Nearly all of our resilience challenges disproportionately affect Lagosians operating in the informal sector or who find themselves among the urban poor. A critical element of Lagos State’s resilience will be better embracing informality and bridging the divide between the formal and the informal. Taking steps to integrate informal and unplanned residential, economic, and other areas into the formal planning and development processes, although not easy, will have huge benefits across Lagos and Nigeria. From a resident’s perspective, that divide is illusory; formal and informal are often seen as components of the same system. It is common, for example, for someone to rely on the informal danfo buses or okada motorcycles to complete the last mile of a journey begun on the BRT.

Lagosians instinctively understand resilience at a personal level, if not as a quality of systems. I am fond of using analogies to make the concept of urban resilience more accessible to everyday people. The Nigerian Nollywood industry offers a great example: self-starting and adaptive, within ten years the industry had moved from an informal business model to one that attracted external support and built out an online distribution model. Within twenty years, it transformed into a professional industry backed by international investment, championing copyright enforcement and featuring global distribution.
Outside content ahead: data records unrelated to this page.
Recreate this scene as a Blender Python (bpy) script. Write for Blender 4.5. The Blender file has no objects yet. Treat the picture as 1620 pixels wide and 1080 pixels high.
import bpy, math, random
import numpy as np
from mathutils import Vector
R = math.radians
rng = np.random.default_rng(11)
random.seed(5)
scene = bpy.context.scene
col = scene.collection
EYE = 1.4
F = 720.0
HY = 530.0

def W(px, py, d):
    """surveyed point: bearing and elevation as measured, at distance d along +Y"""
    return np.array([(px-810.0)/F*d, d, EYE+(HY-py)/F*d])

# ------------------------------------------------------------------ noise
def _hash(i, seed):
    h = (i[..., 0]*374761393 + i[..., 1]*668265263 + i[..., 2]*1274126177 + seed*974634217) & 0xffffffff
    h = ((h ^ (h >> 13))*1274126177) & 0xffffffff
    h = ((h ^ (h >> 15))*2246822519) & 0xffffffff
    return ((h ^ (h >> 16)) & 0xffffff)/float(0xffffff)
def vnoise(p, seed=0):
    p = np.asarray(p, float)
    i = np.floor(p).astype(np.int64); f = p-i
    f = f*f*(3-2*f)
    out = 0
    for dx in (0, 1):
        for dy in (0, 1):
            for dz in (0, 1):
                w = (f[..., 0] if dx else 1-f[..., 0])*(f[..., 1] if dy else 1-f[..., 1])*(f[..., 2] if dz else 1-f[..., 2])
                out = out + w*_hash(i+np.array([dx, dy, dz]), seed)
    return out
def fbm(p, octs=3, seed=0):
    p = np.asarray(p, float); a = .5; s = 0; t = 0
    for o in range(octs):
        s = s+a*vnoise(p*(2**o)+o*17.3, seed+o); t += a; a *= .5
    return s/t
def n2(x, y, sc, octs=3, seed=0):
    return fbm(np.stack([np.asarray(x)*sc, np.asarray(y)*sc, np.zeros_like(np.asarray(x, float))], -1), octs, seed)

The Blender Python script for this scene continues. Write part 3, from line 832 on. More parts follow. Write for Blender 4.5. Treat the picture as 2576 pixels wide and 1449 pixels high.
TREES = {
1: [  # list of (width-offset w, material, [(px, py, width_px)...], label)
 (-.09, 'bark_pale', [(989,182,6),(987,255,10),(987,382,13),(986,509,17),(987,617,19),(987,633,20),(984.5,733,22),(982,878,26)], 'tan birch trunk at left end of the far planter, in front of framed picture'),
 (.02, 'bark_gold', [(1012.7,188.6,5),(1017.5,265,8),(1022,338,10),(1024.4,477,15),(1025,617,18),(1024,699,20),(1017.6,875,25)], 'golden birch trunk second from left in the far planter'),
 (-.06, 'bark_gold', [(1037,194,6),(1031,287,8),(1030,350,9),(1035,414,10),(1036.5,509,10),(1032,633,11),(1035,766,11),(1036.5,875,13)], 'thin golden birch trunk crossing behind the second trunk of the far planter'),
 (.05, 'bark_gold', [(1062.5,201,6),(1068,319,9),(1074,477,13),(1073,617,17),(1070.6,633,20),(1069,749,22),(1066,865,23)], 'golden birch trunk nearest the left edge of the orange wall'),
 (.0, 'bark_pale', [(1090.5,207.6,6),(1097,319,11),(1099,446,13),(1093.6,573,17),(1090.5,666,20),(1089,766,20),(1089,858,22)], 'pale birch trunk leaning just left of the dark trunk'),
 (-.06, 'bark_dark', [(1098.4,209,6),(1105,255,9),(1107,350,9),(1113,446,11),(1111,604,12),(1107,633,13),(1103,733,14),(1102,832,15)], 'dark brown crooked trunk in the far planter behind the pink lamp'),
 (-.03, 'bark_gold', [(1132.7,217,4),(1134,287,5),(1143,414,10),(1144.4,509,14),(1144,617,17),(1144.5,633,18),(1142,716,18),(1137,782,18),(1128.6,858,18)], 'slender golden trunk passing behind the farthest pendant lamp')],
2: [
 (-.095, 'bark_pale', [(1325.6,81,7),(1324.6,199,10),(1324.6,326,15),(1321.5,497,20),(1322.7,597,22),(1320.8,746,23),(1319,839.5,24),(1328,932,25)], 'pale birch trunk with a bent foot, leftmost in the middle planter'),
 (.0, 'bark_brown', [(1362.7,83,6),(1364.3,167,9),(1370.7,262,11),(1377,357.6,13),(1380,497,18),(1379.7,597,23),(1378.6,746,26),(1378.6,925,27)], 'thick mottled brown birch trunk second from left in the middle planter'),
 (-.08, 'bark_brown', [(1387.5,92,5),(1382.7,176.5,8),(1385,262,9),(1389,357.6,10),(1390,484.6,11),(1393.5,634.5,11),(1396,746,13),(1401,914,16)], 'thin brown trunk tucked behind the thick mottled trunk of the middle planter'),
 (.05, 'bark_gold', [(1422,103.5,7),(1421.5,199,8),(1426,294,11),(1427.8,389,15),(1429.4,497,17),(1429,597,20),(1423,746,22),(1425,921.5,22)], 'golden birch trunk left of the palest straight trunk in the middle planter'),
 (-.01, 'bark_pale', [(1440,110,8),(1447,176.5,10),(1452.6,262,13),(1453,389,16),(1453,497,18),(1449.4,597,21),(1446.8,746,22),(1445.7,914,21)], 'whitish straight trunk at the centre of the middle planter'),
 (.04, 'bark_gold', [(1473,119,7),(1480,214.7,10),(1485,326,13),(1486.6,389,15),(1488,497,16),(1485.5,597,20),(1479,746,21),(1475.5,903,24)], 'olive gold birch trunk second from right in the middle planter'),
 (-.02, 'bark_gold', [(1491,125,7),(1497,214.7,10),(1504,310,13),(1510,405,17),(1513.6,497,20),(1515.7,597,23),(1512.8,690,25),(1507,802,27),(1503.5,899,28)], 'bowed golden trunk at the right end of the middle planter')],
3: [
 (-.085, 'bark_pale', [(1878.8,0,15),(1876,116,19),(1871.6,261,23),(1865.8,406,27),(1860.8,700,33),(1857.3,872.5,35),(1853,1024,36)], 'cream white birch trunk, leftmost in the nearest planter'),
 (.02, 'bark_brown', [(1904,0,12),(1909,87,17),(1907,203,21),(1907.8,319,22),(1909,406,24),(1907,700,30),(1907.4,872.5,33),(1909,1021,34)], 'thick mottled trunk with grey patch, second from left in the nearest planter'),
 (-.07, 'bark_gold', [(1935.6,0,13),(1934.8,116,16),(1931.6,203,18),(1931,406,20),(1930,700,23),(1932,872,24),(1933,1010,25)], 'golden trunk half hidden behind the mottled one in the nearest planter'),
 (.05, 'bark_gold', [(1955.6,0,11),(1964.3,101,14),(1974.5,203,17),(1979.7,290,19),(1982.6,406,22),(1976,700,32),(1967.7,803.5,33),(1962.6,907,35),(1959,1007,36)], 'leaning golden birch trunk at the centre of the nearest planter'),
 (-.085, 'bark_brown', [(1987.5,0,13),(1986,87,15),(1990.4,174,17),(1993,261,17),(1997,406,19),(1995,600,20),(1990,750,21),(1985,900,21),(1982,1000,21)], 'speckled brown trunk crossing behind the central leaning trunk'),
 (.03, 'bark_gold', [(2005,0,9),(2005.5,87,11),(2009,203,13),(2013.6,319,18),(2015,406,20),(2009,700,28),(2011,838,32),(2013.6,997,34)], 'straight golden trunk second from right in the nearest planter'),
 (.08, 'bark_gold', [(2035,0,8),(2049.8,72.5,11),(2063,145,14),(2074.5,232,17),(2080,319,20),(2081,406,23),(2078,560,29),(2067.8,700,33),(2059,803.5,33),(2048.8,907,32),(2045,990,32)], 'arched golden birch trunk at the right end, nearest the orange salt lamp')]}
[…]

In Lagos, and Nigeria as a whole, our resilience journey must similarly start with the resources we have and build upward. I am lucky to count on the support of the Lagos State Resilience Office (LASRO), a multi-disciplinary team of technical and administrative staff drawn from ten different Ministries within Lagos State Government and housed within the Ministry of Economic Planning and Budget. We want to hear from all Lagosians about their greatest challenges and what kind of opportunities exist to make our megacity a true community. As Lagos grows bigger, let’s make sure it grows stronger too. We look forward to embarking on the journey together.